[SHORT EXERCISE]: All pictures are to be skipped; retype only the lines from the top of the entries through the line with "return tag(empty(name, loc, rz), label, cat, group)", both included.

[SUPPLIED MATERIAL]:
* * *

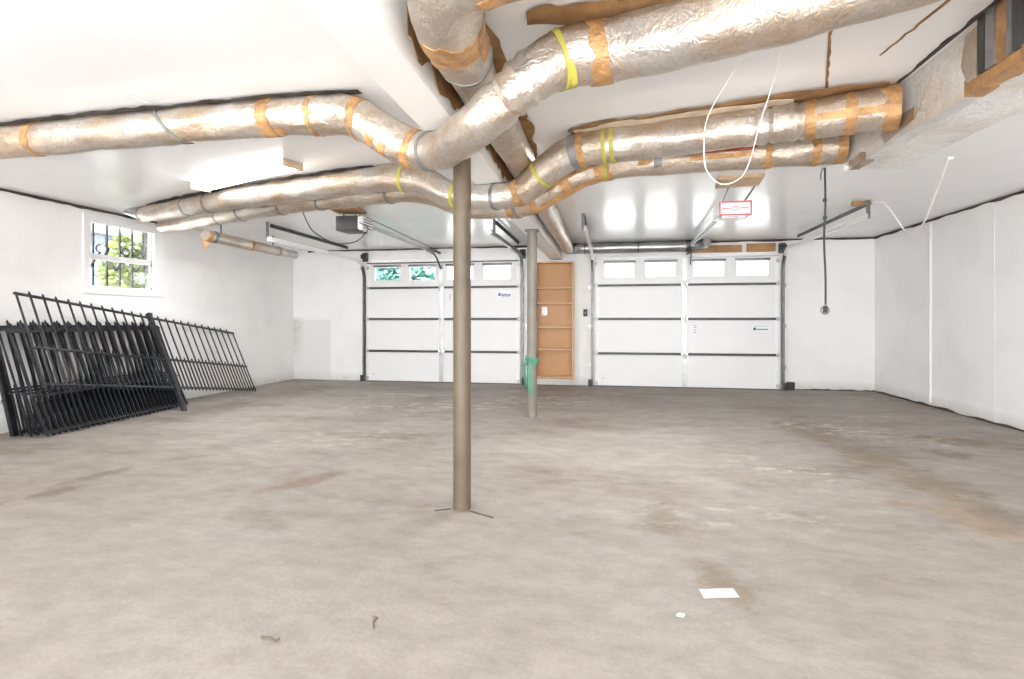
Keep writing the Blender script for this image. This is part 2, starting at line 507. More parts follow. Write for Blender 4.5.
M['leaf_teal'] = plain('leaf_blue_green', (0.14, 0.30, 0.26), 0.5, var=0.4, scale=5)
M['bark'] = plain('bark', (0.16, 0.12, 0.09), 0.9, var=0.3)
M['siding'] = plain('house_siding', (0.12, 0.145, 0.19), 0.6, var=0.1)
M['ground'] = plain('outdoor_ground', (0.82, 0.82, 0.82), 0.9, var=0.2, scale=1.5)

# ------------------------------------------------------------------ helpers
def tag(o, label=None, cat=None, group=None, kind=None):
    if label: o['label'] = label
    if cat: o['category'] = cat
    if group: o['group'] = group
    if kind: o['kind'] = kind
    return o

def empty(name, loc=(0, 0, 0), rz=0.0):
    o = bpy.data.objects.new(name, None)
    o.empty_display_size = 0.1
    COL.objects.link(o)
    o.location = loc
    o.rotation_euler = (0, 0, rz)
    return o

def thing(name, label, cat, loc=(0, 0, 0), group=None, rz=0.0):
    return tag(empty(name, loc, rz), label, cat, group)

def link_mesh(name, bm, m, parent=None, smooth=True, loc=None):
    bmesh.ops.recalc_face_normals(bm, faces=bm.faces[:])
    me = bpy.data.meshes.new(name)
    bm.to_mesh(me)
    bm.free()
    if smooth:
        for p in me.polygons: p.use_smooth = True
        try: me.set_sharp_from_angle(angle=R(38))
        except Exception: pass
    me.materials.append(M[m] if isinstance(m, str) else m)
    o = bpy.data.objects.new(name, me)
    COL.objects.link(o)
    if parent is not None: o.parent = parent
    if loc is not None: o.location = loc
    return o

def box(bm, x0, x1, y0, y1, z0, z1, bevel=0.0, mat=None):
    """axis aligned box, optional bevel, optional transform"""
    t = bmesh.new()
    bmesh.ops.create_cube(t, size=1.0)
    for v in t.verts:
        v.co = Vector(((x0 + x1) / 2 + v.co.x * (x1 - x0), (y0 + y1) / 2 + v.co.y * (y1 - y0), (z0 + z1) / 2 + v.co.z * (z1 - z0)))
    if bevel > 0:
        bmesh.ops.bevel(t, geom=t.edges[:] + t.verts[:], offset=bevel, segments=2, affect='EDGES', profile=0.6)
    if mat is not None:
        bmesh.ops.transform(t, matrix=mat, verts=t.verts)
    merge(bm, t)
    return bm

def merge(bm, t):
    vm = {}
    for v in t.verts: vm[v] = bm.verts.new(v.co)
    for f in t.faces:
        try: bm.faces.new([vm[v] for v in f.verts])
        except ValueError: pass
    t.free()

def bxm(*a, **k): return box(bmesh.new(), *a, **k)

def frames(pts):
    """tangent, side, up for every point of a polyline"""
    out = []
    n = len(pts)
    up = Vector((0, 0, 1))
    for i in range(n):
        t = (pts[min(n - 1, i + 1)] - pts[max(0, i - 1)]).normalized()
        s = t.cross(up)
        if s.length < 0.15:
            s = out[-1][1].copy() if out else Vector((0, -1, 0))
            s = (s - t * s.dot(t))
        s.normalize()
        if out and s.dot(out[-1][1]) < -0.2: s = -s
        u = s.cross(t)
        u.normalize()
        out.append((t, s, u))
    return out

def catmull(ctrl, step=0.03):
    """ctrl: (x, y, z[, r]) tuples, smooth through all of them"""
    P = [Vector(c[:3]) for c in ctrl]
    r = [c[3] if len(c) > 3 else 0 for c in ctrl]
    P = [P[0] * 2 - P[1]] + P + [P[-1] * 2 - P[-2]]
    r = [r[0]] + r + [r[-1]]
    pts, rad = [], []
    for i in range(1, len(P) - 2):
        n = max(2, int((P[i + 1] - P[i]).length / step))
        for k in range(n):
            t = k / n
            a, b, c, d = P[i - 1], P[i], P[i + 1], P[i + 2]
            q = 0.5 * ((2 * b) + (c - a) * t + (2 * a - 5 * b + 4 * c - d) * t * t + (3 * b - a - 3 * c + d) * t ** 3)
            pts.append(q); rad.append(r[i] + (r[i + 1] - r[i]) * t)
    pts.append(P[-2]); rad.append(r[-2])
    return pts, rad

def tube(bm, pts, rad, seg=10, caps=True, closed=False):
    fr = frames(pts)
    rings = []
    for i, p in enumerate(pts):
        r = rad[i] if isinstance(rad, (list, tuple)) else rad
        t, s, u = fr[i]
        rings.append([bm.verts.new(p + (s * math.cos(a) + u * math.sin(a)) * r) for a in (2 * math.pi * k / seg for k in range(seg))])
    m = len(rings)
    for i in range(m if closed else m - 1):
        A, B = rings[i], rings[(i + 1) % m]
        for k in range(seg):
            bm.faces.new((A[k], A[(k + 1) % seg], B[(k + 1) % seg], B[k]))
    if caps and not closed:
        bm.faces.new(rings[0]); bm.faces.new(list(reversed(rings[-1])))
    return bm

def cable(ctrl, r, seg=8, step=0.03):
    pts, _ = catmull(ctrl, step)
    return tube(bmesh.new(), pts, r, seg)

def bar(bm, a, b, w, h=None, up=Vector((0, 0, 1))):
    """rectangular bar from a to b"""
    a, b = Vector(a), Vector(b)
    h = h or w
    t = (b - a).normalized()
    s = t.cross(up)
    if s.length < 1e-3: s = Vector((1, 0, 0))
    s.normalize()
    u = s.cross(t)
    q = [(-1, -1), (1, -1), (1, 1), (-1, 1)]
    A = [bm.verts.new(a + s * i * w / 2 + u * j * h / 2) for i, j in q]
    B = [bm.verts.new(b + s * i * w / 2 + u * j * h / 2) for i, j in q]
    for k in range(4): bm.faces.new((A[k], A[(k + 1) % 4], B[(k + 1) % 4], B[k]))
    bm.faces.new(A); bm.faces.new(list(reversed(B)))
    return bm

def lathe(bm, prof, seg=24, origin=(0, 0, 0)):
    """prof: (radius, z) pairs"""
    o = Vector(origin)
    rings = []
    for r, z in prof:
        rings.append([bm.verts.new(o + Vector((r * math.cos(2 * math.pi * k / seg), r * math.sin(2 * math.pi * k / seg), z))) for k in range(seg)])
    for A, B in zip(rings, rings[1:]):
        for k in range(seg): bm.faces.new((A[k], A[(k + 1) % seg], B[(k + 1) % seg], B[k]))
    bm.faces.new(list(reversed(rings[0]))); bm.faces.new(rings[-1])
    return bm

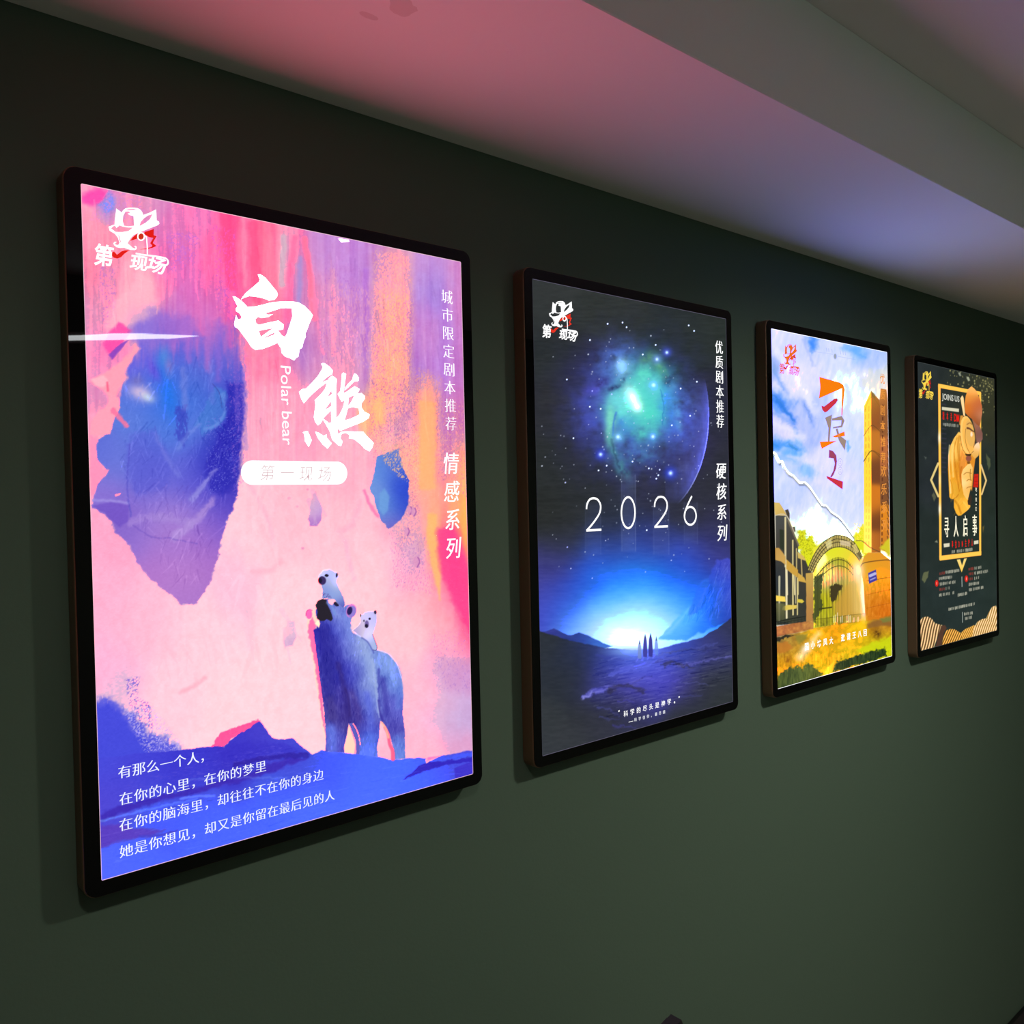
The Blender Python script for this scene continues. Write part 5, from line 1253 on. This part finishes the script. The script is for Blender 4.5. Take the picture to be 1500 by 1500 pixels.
    # ground
    P.poly(A6([(308, 735), (560, 685), (670, 662), (880, 632), (1160, 596), (1420, 560), (1430, 950), (320, 1260)]), [(1145, 945, (150, 120, 60)), (1165, 940, (170, 130, 50)), (1150, 965, (236, 165, 20)), (1180, 950, (205, 140, 30)), (1195, 930, (240, 185, 20)), (1225, 930, (232, 160, 10)), (1255, 920, (240, 190, 10)), (1280, 925, (190, 110, 20)), (1300, 925, (196, 110, 20)), (1290, 910, (150, 120, 50)), (1185, 965, (248, 200, 20)), (1215, 955, (240, 180, 10)), (1250, 945, (236, 180, 20)), (1145, 990, (226, 160, 20)), (1175, 985, (220, 145, 20)), (1200, 975, (245, 200, 20)), (1225, 970, (236, 170, 30)), (1240, 960, (222, 200, 20)), (1280, 945, (210, 205, 10)), (1300, 940, (216, 220, 10)), (1215, 990, (250, 230, 30)), (1260, 935, (240, 195, 10))], f=1.5, rough=1.5)
    I = P.box(1135, 910, 1312, 1012)
    P.C[I] += ((fbm(P.X[I] / 5, P.Y[I] / 5, 4) - .5) * 80)[:, None] * np.array([1, .9, .3])
    P.poly(A6([(310, 740), (400, 712), (510, 720), (400, 740), (310, 790)]), (50, 46, 34), f=1, rough=2.5, rs=3)
    P.poly(A6([(500, 720), (600, 700), (600, 760), (540, 800), (500, 760)]), (140, 130, 50), f=2.5, a=.8, rough=3)
    P.poly(A6([(310, 800), (420, 790), (480, 840), (400, 880), (315, 880)]), (196, 120, 40), f=2, a=.8, rough=3)
    P.blob(*A6([(430, 955)])[0], 6, 6, (150, 90, 20), .7, noise=.8, ns=3)
    P.blob(*A6([(1270, 720)])[0], 6, 7, (80, 46, 10), .8, noise=.8, ns=3)
    P.poly(A6([(1180, 620), (1300, 590), (1400, 560), (1405, 640), (1260, 650), (1180, 660)]), (140, 96, 46), f=2, a=.8, rough=3)
    P.poly(A6([(1290, 575), (1400, 548), (1405, 590), (1320, 610)]), (120, 128, 60), f=2, a=.8, rough=2)
    # water jet and its glow
    P.blob(*A6([(1085, 110)])[0], 9, 16, (255, 250, 225), .9)
    P.stroke(A6([(1075, 80), (1110, 250), (1130, 420), (1145, 600)]), 6, (255, 240, 195), f=4, a=.6, w1=4)
    P.stroke(A6([(1055, 110), (1060, 300), (1080, 480)]), 12, (250, 225, 150), f=8, a=.35)
    P.poly(A6([(1060, 620), (1165, 560), (1170, 680), (1000, 680)]), (252, 216, 20), f=5, a=.7, rough=3)
    P.stroke(A6([(545, 930), (600, 860), (680, 760), (720, 700)]), 11, (255, 246, 205), f=6, a=.7, w1=4, rough=2)
    P.blob(*A6([(600, 850)])[0], 7, 6, (255, 252, 235), .7)
    # grass
    g1 = [(318, 1260), (322, 1130), (350, 1090), (400, 1060), (440, 1020), (480, 1050), (520, 1010), (570, 1050), (600, 990), (650, 1010), (690, 1040), (720, 1060), (760, 1100), (740, 1130)]
    P.poly(A6(g1), [(1145, 1000, (70, 84, 40)), (1165, 985, (74, 88, 46)), (1180, 985, (96, 110, 52)), (1195, 990, (86, 92, 36))], f=2, rough=4, rs=3)
    P.poly(A6([(860, 1080), (870, 1020), (900, 980), (1000, 950), (1080, 920), (1160, 890), (1240, 880), (1300, 860), (1350, 850), (1360, 940), (1180, 990), (1000, 1040)]), [(1230, 975, (56, 66, 36)), (1260, 968, (44, 64, 30)), (1290, 958, (36, 60, 26))], f=1.6, rough=3.5, rs=3)
    P.poly(A6([(1080, 880), (1180, 820), (1300, 780), (1410, 740), (1418, 930), (1370, 945), (1350, 860), (1240, 880), (1150, 905)]), (206, 218, 12), f=2.5, a=.85, rough=3.5, rs=3)
    P.poly(A6([(760, 1120), (800, 1030), (860, 990), (850, 1090)]), (252, 236, 50), f=2, a=.9, rough=2)
    I = P.box(1135, 955, 1312, 1012)
    P.C[I] += ((fbm(P.X[I] / 1.4, P.Y[I] / 9, 3) - .5) * 60)[:, None] * np.array([1, 1, .4])
    pr = P.build(root, hot=(9.0, 9.0, 5.0), knee=.84)
    S = P.sheet
    M = Marks(S)
    org, brn, red_, plum = ink((250, 128, 8)), ink((160, 138, 128)), ink((206, 52, 66)), ink((160, 70, 100))
    M.shape([A4([(712, 662), (905, 718), (940, 742), (952, 785), (930, 1035), (921, 1030), (926, 775), (710, 868), (722, 760)])], org)
    M.shape([A4([(733, 938), (760, 945), (855, 872), (880, 866), (888, 885), (870, 915), (790, 992), (765, 1002), (742, 975)])], red_)
    M.shape([A4([(768, 1052), (834, 1022), (822, 1150), (812, 1278), (795, 1278), (800, 1150)])], brn)
    M.shape([A4([(832, 1060), (925, 1036), (952, 1082), (930, 1145), (845, 1156), (842, 1142), (918, 1128), (922, 1078), (834, 1080)])], brn)
    M.shape([A4([(868, 1158), (888, 1155), (905, 1220), (968, 1270), (956, 1368), (898, 1270)])], brn)
    M.shape([A4([(838, 1232), (950, 1184), (958, 1228), (868, 1242)])], org)
    M.shape([A4([(718, 1280), (880, 1274), (738, 1348)])], org)
    M.shape([A5([(808, 117), (845, 132), (875, 172), (882, 230), (874, 300), (850, 360), (832, 382), (818, 378), (848, 318), (862, 250), (850, 202), (804, 196)])], plum)
    M.shape([A5([(783, 368), (830, 385), (940, 425), (935, 500), (860, 445), (790, 392)])], red_)
    for cy_ in (240, 320):
        M.stroke(A5([(912 + 19 * math.cos(a), cy_ + 36 * math.sin(a)) for a in np.linspace(0, 2 * math.pi, 14, endpoint=False)]), .55, brn, smooth=2, closed=True)
    M.line('之二', A5([(912, 240)])[0], A5([(912, 320)])[0], 5.5, brn)
    M.build('title_lettering', pr)
    M = Marks(S)
    so = ink((236, 150, 62))
    M.line('优质剧本推荐', A4([(1306, 690)])[0], A4([(1318, 1440)])[0], 14.5, so, bold=.01)
    M.build('side_lettering', pr)
    M = Marks(S)
    M.line('欢乐系列', A5([(1322, 330)])[0], A5([(1336, 850)])[0], 17, so, shear=.1, song=.016, bold=.021)
    M.build('series_lettering', pr)
    M = Marks(S)
    M.line('国小坊风大', A6([(604, 830)])[0], A6([(835, 778)])[0], 11.2, WHITE, bold=.015)
    M.build('slogan_lettering', pr)
    M = Marks(S)
    M.line('邀请王八回', A6([(946, 752)])[0], A6([(1156, 706)])[0], 10.6, WHITE, bold=.015)
    M.build('slogan_lettering', pr)
    logo(S, pr, box=A4([(338, 318)])[0] + A4([(525, 645)])[0], white=ink((240, 112, 16)), red=ink((226, 66, 16)), heavy=1.7)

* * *

[TASK SOLUTION]:
Keep writing the Blender script for this image. This is part 2, starting at line 507. More parts follow. Write for Blender 4.5.
M['leaf_teal'] = plain('leaf_blue_green', (0.14, 0.30, 0.26), 0.5, var=0.4, scale=5)
M['bark'] = plain('bark', (0.16, 0.12, 0.09), 0.9, var=0.3)
M['siding'] = plain('house_siding', (0.12, 0.145, 0.19), 0.6, var=0.1)
M['ground'] = plain('outdoor_ground', (0.82, 0.82, 0.82), 0.9, var=0.2, scale=1.5)

# ------------------------------------------------------------------ helpers
def tag(o, label=None, cat=None, group=None, kind=None):
    if label: o['label'] = label
    if cat: o['category'] = cat
    if group: o['group'] = group
    if kind: o['kind'] = kind
    return o

def empty(name, loc=(0, 0, 0), rz=0.0):
    o = bpy.data.objects.new(name, None)
    o.empty_display_size = 0.1
    COL.objects.link(o)
    o.location = loc
    o.rotation_euler = (0, 0, rz)
    return o

def thing(name, label, cat, loc=(0, 0, 0), group=None, rz=0.0):
    return tag(empty(name, loc, rz), label, cat, group)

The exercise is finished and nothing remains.